When human beings give their heartfelt allegiance to and worship that which is not God, the progressively cease to reflect the image of God. One of the primary laws of human life is that you become like what you worship; what's more, you reflect what you worship not only back to the object itself but also outward to the world around. Those who worship money increasingly define themselves in terms of it and increasingly treat other people as creditors, debtors, partners, or customers rather than human beings. Those who worship sex define themselves in terms of it (their preferences, their practices, their past histories) and increasingly treat other people as actual or potential sexual objects. Those who worship power define themselves in terms of it and treat other people as either collaborators, competitors, or pawns. These and many other forms of idolatry combine in a thousand ways, all of them damaging to the image-bearing quality of the people concerned and of those whose lives they touch. My suggestion is that it is possible for human beings so to continue down this road, so to refuse all whisperings of good news, all glimmers of the true light, all promptings to turn and go the other way, all signposts to the love of God, that after death they become at last, by their own effective choice, beings that once were human but now are not, creatures that have ceased to bear the divine image at all. With the death of that body in which they inhabited God's good world, in which the flickering flame of goodness had not been completely snuffed out, they pass simultaneously not only beyond hope but also beyond pity. There is no concentration camp in the beautiful countryside, no torture chamber in the palace of delight. Those creatures that still exist in an ex-human state, no longer reflecting their maker in any meaningful sense, can no longer excite in themselves or others the natural sympathy some feel even for the hardened criminal.
Surprised by Hope; Rethinking Heaven, the Resurrection, and the Mission of the Church by N.T. Wright p. 182

N.T. Wright is an amazing New Testament scholar and has done more to speak into the heart of the church and draw it back to its Biblical foundations. And, by his own admission, this book is not about Hell. He has not studied the topic in death and he even states that he has little desire to do so.

But...

The "theory" he presents here of Hell (which is strikingly similar to the view presented by another fine Anglican, C.S. Lewis, in his book The Great Divorce) has absolutely no foundation in the Bible. Surprised By Hope contains a refrain that consistently and accurately draws our theology back to the actual content of the Scriptures. He debunks traditions, myths, and secular philosophies that have infiltrated out interpretations of the Biblical texts. He exposes the mis-reading of many verses that have led the church down many errant paths.

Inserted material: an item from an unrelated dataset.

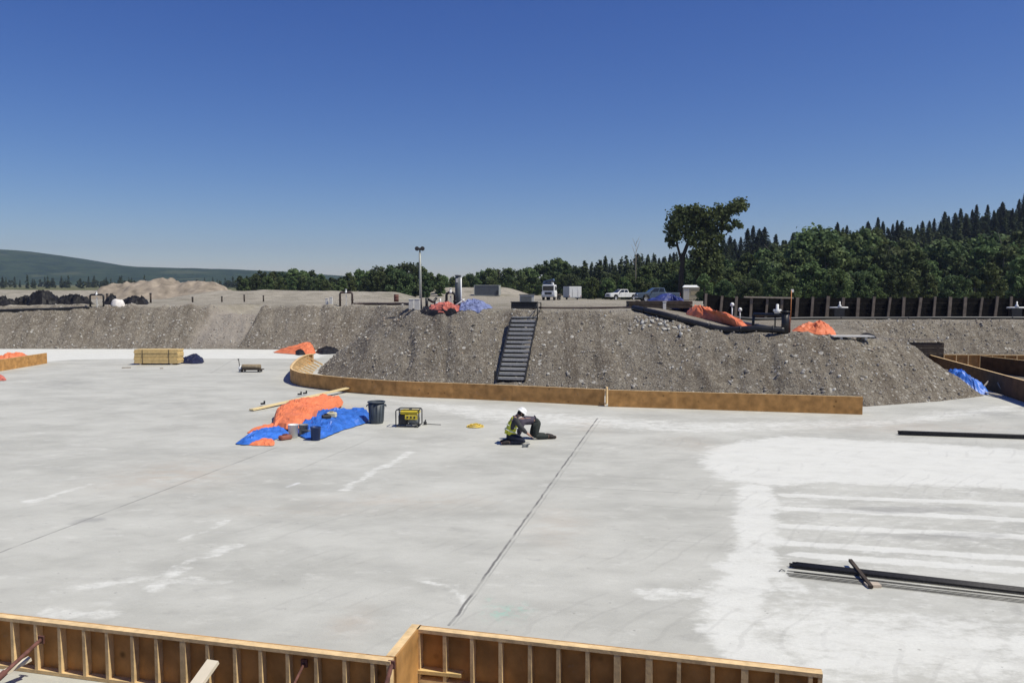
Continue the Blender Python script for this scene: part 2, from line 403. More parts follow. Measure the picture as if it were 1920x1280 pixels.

Given that context, he probably should have left this passage out of the book.

He presents it against a "traditional" view of Hell as a lake of fire and a place of eternal torment, a "universalist" view of Hell as not really being a place to actually contain any souls because God, being a god of love, could never send anyone there anyways, a "annihilationist" view of Hell where people who reject salvation are not punished for eternity but rather destroyed (annihilated) and cease to exist.

His foundation is to define sin as behavior that is dehumanizing. First of another and then ultimately of one's self. This laid against the concept that to be found in Christ is to become fully human, fully alive, and to have life to the full. To be redeemed from a lie that enslaves us to a life that is less than what we were intended for. The Good News, therefore, is the answer or Truth that sets us free.

So he takes his revulsion of the idea of eternal punishment coupled with this thought of being fully alive and arrives at an idea of becoming something that ceases to be human at all.

Hell is a tough topic. Partially because the Bible often uses symbolic language to describe it and partially because the Bible (and Wright) places much more of its emphasis on the redemptive, re-creative, Good News of Jesus Christ.

I understand how he misses it here and in his defense he bookends his points here with disclaimers that these are opinions and he would gladly be proven wrong.